Clock

Wednesday, February 27, 2008

PERSEMBAHAN UNTUK AYAHKU

Malam itu terasa begitu dingin. Angin bergerak menembus cakrawala jiwa dalam benakku. Hasratku begitu pilu oleh perpisahan itu. Perpisahan dimana sementara aku akan kehilangan bimbingan penuh kasih tiada tara sebagai bekal hidupku yang akan datang. Hatiku bergetar disaat aku menjabat tanggannya. Aku bagaikan manusia kerdil yang menyentuh malaikat dengan penuh sinar keabadian di kala itu. Namun, seiring waktu yang mengalun deras, tak dapat jua aku menahan isak tangis dalam hatiku. Aku merasa sangat kehilangan seorang pahlawan hidup yang tak dapat aku jumpai secara nyata dalam jangka waktu beberapa bulan ke depan.
Ayahku, beliaulah tonggak harapan segala asa-ku. Penegak segala jati diriku yang tak mungkin goyah.
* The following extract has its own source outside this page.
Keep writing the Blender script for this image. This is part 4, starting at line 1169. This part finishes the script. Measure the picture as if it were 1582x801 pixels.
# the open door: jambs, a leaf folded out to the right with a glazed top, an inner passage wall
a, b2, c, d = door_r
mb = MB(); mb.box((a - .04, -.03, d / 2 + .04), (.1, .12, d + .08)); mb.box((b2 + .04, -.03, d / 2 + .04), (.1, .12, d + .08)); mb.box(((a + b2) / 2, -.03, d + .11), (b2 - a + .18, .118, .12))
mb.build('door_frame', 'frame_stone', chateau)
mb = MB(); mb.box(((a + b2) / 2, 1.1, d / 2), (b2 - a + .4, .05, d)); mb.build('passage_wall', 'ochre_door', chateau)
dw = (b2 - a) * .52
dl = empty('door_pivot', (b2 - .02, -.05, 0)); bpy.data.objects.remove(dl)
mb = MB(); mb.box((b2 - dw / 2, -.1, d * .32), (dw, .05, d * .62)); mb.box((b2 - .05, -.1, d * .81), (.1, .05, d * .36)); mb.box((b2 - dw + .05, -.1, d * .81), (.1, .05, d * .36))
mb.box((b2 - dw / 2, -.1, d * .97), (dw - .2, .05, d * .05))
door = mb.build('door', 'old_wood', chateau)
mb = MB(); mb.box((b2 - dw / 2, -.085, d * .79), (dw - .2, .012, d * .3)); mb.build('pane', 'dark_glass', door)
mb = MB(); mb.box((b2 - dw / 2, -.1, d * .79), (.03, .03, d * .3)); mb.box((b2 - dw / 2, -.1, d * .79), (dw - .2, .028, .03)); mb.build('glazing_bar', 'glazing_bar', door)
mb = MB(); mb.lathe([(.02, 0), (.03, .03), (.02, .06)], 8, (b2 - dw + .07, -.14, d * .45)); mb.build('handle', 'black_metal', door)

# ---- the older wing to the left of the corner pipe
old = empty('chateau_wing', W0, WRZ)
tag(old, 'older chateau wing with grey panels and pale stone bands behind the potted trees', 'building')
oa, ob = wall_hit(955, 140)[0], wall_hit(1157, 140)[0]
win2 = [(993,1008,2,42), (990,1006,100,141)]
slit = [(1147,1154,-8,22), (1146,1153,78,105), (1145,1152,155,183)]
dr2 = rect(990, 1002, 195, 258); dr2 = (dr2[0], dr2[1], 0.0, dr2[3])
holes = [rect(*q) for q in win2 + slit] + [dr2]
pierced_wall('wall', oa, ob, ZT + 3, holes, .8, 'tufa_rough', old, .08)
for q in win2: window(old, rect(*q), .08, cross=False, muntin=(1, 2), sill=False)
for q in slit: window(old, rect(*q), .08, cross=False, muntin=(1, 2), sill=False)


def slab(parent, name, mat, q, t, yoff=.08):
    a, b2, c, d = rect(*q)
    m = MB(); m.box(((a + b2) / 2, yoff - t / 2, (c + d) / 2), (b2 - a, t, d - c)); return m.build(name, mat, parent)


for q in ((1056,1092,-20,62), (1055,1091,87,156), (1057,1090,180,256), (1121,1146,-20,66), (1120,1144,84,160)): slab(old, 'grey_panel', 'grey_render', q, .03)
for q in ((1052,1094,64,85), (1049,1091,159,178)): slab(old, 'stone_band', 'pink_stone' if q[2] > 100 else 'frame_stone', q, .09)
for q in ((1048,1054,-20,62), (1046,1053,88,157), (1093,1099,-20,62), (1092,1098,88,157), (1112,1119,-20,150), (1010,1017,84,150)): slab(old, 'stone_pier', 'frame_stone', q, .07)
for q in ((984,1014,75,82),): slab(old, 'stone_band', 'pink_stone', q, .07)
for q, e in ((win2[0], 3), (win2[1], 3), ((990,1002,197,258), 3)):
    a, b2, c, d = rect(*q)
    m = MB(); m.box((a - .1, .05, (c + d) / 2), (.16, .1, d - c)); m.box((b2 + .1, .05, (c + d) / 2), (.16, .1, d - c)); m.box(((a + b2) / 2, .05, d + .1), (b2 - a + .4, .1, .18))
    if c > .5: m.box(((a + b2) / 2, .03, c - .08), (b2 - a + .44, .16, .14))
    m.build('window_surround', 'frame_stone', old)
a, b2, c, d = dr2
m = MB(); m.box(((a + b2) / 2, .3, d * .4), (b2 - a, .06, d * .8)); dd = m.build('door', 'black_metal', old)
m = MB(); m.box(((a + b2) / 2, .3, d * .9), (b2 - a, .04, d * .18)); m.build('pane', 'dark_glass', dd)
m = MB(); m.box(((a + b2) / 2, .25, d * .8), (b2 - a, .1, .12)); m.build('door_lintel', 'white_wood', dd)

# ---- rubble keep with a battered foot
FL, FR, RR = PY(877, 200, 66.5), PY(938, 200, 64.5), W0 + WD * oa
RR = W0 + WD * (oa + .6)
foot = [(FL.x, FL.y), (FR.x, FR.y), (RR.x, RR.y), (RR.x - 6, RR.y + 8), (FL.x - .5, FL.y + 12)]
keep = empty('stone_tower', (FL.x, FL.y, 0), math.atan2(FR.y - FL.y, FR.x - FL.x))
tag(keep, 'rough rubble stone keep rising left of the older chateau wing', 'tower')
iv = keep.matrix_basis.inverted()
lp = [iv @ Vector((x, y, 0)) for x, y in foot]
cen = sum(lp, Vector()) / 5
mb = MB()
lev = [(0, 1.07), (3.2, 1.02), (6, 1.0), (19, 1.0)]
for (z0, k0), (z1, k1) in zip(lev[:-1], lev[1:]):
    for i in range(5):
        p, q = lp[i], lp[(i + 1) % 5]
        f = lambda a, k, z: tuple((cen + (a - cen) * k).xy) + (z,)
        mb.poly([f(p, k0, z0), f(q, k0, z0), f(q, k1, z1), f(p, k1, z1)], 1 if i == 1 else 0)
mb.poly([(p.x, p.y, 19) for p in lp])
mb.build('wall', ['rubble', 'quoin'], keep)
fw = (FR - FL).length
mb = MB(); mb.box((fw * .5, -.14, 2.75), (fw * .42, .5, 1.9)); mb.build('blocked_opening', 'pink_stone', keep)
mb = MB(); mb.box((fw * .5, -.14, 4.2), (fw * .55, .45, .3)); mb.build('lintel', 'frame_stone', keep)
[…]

Beliau telah meletakkan besarnya semangat jiwa di atas pundak impianku. Mataku berkaca-kaca dikala perpisahaan sementara itu. Akan tetapi diriku telah berjanji akan selalu berjuang untuk melawan segala impian yang telah beliau tancapkan dalam akar hatiku. Aku berjanji akan hal itu, nyawaku adalah taruhannya.
Aku berjanji bahwa aku tak akan pernah menyia-nyiakan segala kepercayaan yang telah beliau berikan padaku, segala pengorbanan yang telah beliau pertaruhkan dengan nyawanya, dan sederas tetesan keringat yang telah beliau hasilkan untuk terus membuatku tetap bernyawa. Aku pilu apabila mengingatnya. Namun, aku harus tersadar bahwa akulah harapan beliau di masa akan datang. Dan aku akan terus berjuang untuk memenuhi segala impiannya. Aku janji…aku janji…aku janji…dan aku janji akan menggunakan segenap kepercayaan beliau dengan sebaik-baiknya.